:: Records supplied ::

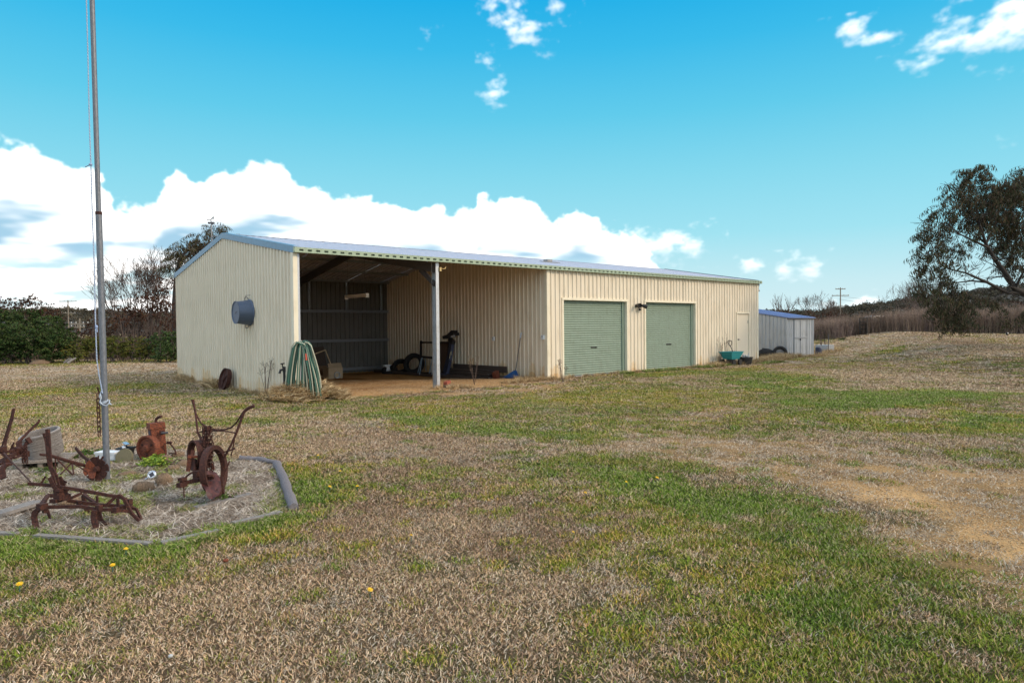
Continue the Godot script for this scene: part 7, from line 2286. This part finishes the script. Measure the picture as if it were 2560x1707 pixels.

:::
:: Records supplied ::

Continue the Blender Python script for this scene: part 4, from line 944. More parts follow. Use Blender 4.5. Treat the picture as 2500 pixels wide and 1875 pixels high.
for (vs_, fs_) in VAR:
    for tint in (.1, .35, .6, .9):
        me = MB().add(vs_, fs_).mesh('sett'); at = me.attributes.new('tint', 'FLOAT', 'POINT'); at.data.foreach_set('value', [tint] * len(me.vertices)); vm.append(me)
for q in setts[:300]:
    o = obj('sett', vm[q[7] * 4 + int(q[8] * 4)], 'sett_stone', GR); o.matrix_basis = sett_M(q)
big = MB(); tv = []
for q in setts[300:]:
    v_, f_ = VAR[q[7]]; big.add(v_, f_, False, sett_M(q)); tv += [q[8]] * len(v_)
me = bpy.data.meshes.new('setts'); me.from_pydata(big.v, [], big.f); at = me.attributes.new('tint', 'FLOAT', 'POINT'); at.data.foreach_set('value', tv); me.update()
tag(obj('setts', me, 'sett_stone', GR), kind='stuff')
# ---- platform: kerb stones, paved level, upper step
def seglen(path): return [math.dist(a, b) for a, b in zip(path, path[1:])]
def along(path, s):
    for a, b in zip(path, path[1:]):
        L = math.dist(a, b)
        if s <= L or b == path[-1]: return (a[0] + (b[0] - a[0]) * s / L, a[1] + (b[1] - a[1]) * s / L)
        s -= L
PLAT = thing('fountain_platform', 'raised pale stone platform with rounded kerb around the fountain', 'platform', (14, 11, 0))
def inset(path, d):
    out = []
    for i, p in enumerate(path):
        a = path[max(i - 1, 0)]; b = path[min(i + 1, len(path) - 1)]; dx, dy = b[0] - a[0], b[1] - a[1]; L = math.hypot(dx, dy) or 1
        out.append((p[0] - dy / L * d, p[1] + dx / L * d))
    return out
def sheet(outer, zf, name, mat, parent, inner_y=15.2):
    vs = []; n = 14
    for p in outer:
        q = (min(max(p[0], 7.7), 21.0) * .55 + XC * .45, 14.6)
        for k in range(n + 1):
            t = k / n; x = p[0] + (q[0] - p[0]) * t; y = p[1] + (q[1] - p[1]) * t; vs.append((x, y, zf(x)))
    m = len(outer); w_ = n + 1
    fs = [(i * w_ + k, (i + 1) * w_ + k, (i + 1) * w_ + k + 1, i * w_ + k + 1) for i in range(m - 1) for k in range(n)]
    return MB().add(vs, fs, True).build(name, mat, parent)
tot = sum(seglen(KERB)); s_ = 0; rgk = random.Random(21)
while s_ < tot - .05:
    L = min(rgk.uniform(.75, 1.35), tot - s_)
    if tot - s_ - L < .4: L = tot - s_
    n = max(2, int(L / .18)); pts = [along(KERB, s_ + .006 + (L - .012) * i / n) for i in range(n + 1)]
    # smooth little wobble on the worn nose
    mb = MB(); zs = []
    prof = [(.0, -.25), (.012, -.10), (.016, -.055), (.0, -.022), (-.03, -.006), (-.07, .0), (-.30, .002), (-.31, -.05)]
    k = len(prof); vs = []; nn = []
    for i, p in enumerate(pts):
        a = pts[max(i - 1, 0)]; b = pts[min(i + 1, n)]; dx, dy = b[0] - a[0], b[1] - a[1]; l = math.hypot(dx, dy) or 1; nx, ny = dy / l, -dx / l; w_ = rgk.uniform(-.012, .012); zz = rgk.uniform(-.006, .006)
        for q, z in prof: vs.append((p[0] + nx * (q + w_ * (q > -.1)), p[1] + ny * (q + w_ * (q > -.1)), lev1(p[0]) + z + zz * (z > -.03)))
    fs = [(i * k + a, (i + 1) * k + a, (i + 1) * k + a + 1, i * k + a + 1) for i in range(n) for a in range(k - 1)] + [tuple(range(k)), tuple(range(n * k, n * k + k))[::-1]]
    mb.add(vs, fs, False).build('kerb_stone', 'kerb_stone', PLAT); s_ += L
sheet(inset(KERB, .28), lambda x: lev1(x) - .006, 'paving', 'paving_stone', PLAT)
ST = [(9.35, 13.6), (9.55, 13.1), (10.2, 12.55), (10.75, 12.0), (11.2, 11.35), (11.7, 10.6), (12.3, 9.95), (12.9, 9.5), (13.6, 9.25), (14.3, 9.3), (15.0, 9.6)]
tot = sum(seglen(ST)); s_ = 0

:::

Looking at the records above, say how many lines hold the string "scene". Write nothing but the number.

2